◆ **EXERCISE REQUIREMENTS**:
Omit all pictures. Copy the rest of the material exactly.

** start **

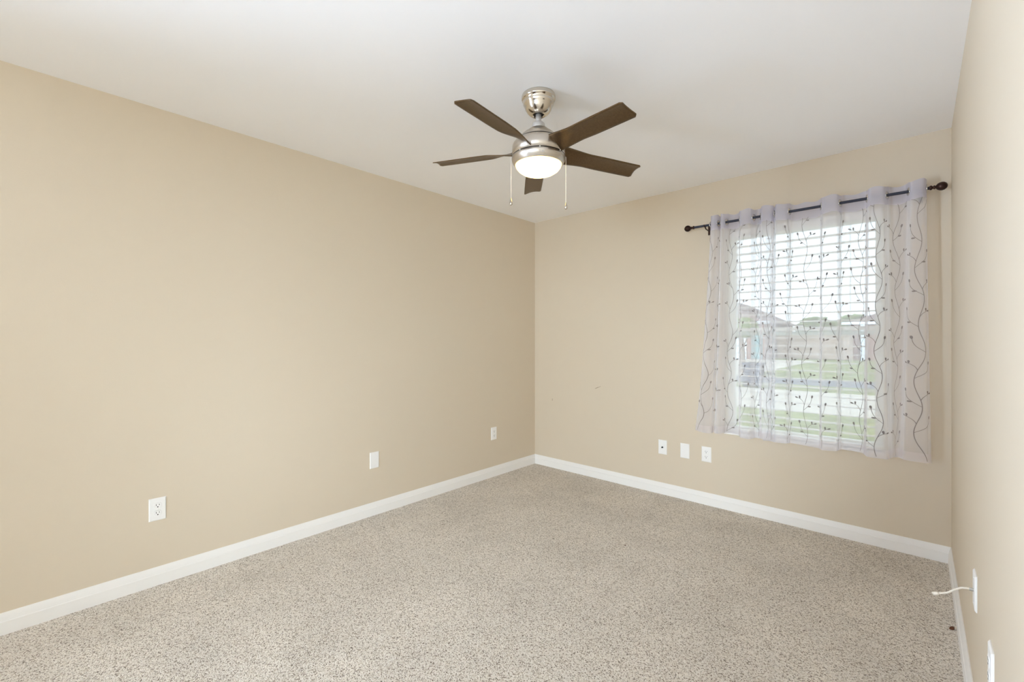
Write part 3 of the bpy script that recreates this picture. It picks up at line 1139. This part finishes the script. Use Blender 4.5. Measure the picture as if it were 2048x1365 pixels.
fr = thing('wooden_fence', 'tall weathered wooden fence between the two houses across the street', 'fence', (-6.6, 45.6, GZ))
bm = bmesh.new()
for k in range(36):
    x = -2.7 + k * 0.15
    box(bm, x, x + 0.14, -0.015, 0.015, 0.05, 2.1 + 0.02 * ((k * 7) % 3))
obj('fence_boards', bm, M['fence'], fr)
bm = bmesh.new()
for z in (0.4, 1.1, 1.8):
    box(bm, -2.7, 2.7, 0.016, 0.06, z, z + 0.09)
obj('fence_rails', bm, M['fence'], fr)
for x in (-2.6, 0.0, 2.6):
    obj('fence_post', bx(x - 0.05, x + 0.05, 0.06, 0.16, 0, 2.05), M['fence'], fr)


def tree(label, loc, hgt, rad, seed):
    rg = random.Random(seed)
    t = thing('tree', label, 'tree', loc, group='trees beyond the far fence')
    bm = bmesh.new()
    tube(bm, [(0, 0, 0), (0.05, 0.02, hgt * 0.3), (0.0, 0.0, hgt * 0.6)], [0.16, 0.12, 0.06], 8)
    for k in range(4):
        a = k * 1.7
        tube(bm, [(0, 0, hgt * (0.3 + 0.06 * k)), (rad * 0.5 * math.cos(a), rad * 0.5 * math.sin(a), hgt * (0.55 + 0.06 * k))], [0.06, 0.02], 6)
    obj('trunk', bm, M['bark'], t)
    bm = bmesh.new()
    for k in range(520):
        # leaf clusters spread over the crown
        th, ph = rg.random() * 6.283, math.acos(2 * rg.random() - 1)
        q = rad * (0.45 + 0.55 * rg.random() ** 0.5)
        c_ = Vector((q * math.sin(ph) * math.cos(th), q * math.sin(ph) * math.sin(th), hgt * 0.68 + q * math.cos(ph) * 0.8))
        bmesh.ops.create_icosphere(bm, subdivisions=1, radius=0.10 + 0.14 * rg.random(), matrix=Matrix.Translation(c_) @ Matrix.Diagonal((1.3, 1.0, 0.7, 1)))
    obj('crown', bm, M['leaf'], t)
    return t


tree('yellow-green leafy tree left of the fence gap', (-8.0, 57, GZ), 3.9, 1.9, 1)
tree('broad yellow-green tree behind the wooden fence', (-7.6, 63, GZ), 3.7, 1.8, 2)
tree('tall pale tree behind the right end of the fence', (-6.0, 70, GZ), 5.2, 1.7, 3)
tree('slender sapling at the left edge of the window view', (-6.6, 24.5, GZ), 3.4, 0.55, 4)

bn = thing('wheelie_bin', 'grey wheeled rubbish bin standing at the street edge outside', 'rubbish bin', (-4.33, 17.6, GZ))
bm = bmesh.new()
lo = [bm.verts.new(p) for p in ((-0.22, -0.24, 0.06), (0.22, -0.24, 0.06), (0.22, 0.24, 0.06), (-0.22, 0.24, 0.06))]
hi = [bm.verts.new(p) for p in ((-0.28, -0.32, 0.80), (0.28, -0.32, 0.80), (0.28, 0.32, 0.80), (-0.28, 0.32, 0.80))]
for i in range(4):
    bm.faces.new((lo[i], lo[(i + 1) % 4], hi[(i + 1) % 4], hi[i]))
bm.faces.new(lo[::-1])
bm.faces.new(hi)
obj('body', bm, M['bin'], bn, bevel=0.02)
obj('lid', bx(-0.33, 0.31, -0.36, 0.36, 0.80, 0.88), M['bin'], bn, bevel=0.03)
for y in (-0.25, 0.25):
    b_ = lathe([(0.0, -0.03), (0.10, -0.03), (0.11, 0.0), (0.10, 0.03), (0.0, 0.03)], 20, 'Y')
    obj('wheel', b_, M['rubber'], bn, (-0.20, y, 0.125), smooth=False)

** end **

◆ **OUTPUT BELOW**:
Write part 3 of the bpy script that recreates this picture. It picks up at line 1139. This part finishes the script. Use Blender 4.5. Measure the picture as if it were 2048x1365 pixels.
fr = thing('wooden_fence', 'tall weathered wooden fence between the two houses across the street', 'fence', (-6.6, 45.6, GZ))
bm = bmesh.new()
for k in range(36):
    x = -2.7 + k * 0.15
    box(bm, x, x + 0.14, -0.015, 0.015, 0.05, 2.1 + 0.02 * ((k * 7) % 3))
obj('fence_boards', bm, M['fence'], fr)
bm = bmesh.new()
for z in (0.4, 1.1, 1.8):
    box(bm, -2.7, 2.7, 0.016, 0.06, z, z + 0.09)
obj('fence_rails', bm, M['fence'], fr)
for x in (-2.6, 0.0, 2.6):
    obj('fence_post', bx(x - 0.05, x + 0.05, 0.06, 0.16, 0, 2.05), M['fence'], fr)


def tree(label, loc, hgt, rad, seed):
    rg = random.Random(seed)
    t = thing('tree', label, 'tree', loc, group='trees beyond the far fence')
    bm = bmesh.new()
    tube(bm, [(0, 0, 0), (0.05, 0.02, hgt * 0.3), (0.0, 0.0, hgt * 0.6)], [0.16, 0.12, 0.06], 8)
    for k in range(4):
        a = k * 1.7
        tube(bm, [(0, 0, hgt * (0.3 + 0.06 * k)), (rad * 0.5 * math.cos(a), rad * 0.5 * math.sin(a), hgt * (0.55 + 0.06 * k))], [0.06, 0.02], 6)
    obj('trunk', bm, M['bark'], t)
    bm = bmesh.new()
    for k in range(520):
        # leaf clusters spread over the crown
        th, ph = rg.random() * 6.283, math.acos(2 * rg.random() - 1)
        q = rad * (0.45 + 0.55 * rg.random() ** 0.5)
        c_ = Vector((q * math.sin(ph) * math.cos(th), q * math.sin(ph) * math.sin(th), hgt * 0.68 + q * math.cos(ph) * 0.8))
        bmesh.ops.create_icosphere(bm, subdivisions=1, radius=0.10 + 0.14 * rg.random(), matrix=Matrix.Translation(c_) @ Matrix.Diagonal((1.3, 1.0, 0.7, 1)))
    obj('crown', bm, M['leaf'], t)
    return t


tree('yellow-green leafy tree left of the fence gap', (-8.0, 57, GZ), 3.9, 1.9, 1)
tree('broad yellow-green tree behind the wooden fence', (-7.6, 63, GZ), 3.7, 1.8, 2)
tree('tall pale tree behind the right end of the fence', (-6.0, 70, GZ), 5.2, 1.7, 3)
tree('slender sapling at the left edge of the window view', (-6.6, 24.5, GZ), 3.4, 0.55, 4)

bn = thing('wheelie_bin', 'grey wheeled rubbish bin standing at the street edge outside', 'rubbish bin', (-4.33, 17.6, GZ))
bm = bmesh.new()
lo = [bm.verts.new(p) for p in ((-0.22, -0.24, 0.06), (0.22, -0.24, 0.06), (0.22, 0.24, 0.06), (-0.22, 0.24, 0.06))]
hi = [bm.verts.new(p) for p in ((-0.28, -0.32, 0.80), (0.28, -0.32, 0.80), (0.28, 0.32, 0.80), (-0.28, 0.32, 0.80))]
for i in range(4):
    bm.faces.new((lo[i], lo[(i + 1) % 4], hi[(i + 1) % 4], hi[i]))
bm.faces.new(lo[::-1])
bm.faces.new(hi)
obj('body', bm, M['bin'], bn, bevel=0.02)
obj('lid', bx(-0.33, 0.31, -0.36, 0.36, 0.80, 0.88), M['bin'], bn, bevel=0.03)
for y in (-0.25, 0.25):
    b_ = lathe([(0.0, -0.03), (0.10, -0.03), (0.11, 0.0), (0.10, 0.03), (0.0, 0.03)], 20, 'Y')
    obj('wheel', b_, M['rubber'], bn, (-0.20, y, 0.125), smooth=False)